Prime Minister Vladimir Putin has suggested Russia might call off construction of the Europe-bound Nord Stream natural gas pipeline unless Europe offers more support for the project.
The 7.4 billion euro ($NZ16.53 billion) export project is intended to bypass Poland and the Baltic countries, running from Russia to Europe along the bed of the Baltic Sea. Russia wants to diversify its westward export routes to decrease reliance on its neighbors.
However, some Baltic Sea nations oppose the pipeline on environmental grounds and it has added to European concerns about overreliance on Russian gas.
"Europe must decide whether it needs pipeline gas from Russia in the volumes we are offering or not. If not, we won't build this pipeline, we will instead build factories for liquefying gas and send the gas to global markets, including Europe," Putin said during a meeting with Finnish Prime Minister Matti Vanhanen, whose country is worried about the environmental impact.
But Putin warned coldly that it would be more expensive for Europe in the long run to buy liquefied natural gas, or LNG, from Russia -- and quipped that consumer nations could easily count the costs.

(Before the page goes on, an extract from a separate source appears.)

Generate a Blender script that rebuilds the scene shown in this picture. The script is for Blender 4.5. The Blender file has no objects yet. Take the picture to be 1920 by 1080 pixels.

"But it will be more expensive for you -- that's the thing, that's it," he told Vanhanen. "So count, it's easy to count it all on a computer." Putin said "we cannot do it alone, and we won't," the ITAR-Tass news agency reported.
The 1,200-kilometre pipeline is intended to carry 55 billion cubic meters of gas each year from the northwestern Russian port of Vyborg to the northern German port of Greifswald, bypassing current routes through Poland, Belarus and Ukraine.
Work on the pipeline is scheduled to start next year and be completed by 2012.
Putin, who faced Western accusations during his presidency that he was using Russia's gas riches as an instrument of political pressure, has repeatedly said that energy supplies are a two-way street and that producers want stability orders from consumers.
Concerned about its growing dependence on imported oil and gas, the European Union is trying to widen its range of energy supplies and transport routes. It relies on Russia for about one quarter of its gas needs.
Russia's state-owned gas monopoly Gazprom currently holds 51 percent of the project, while German energy companies E.ON Ruhrgas AG and Wintershall AG each hold 20 percent. Dutch company Gasunie has a 9 percent share.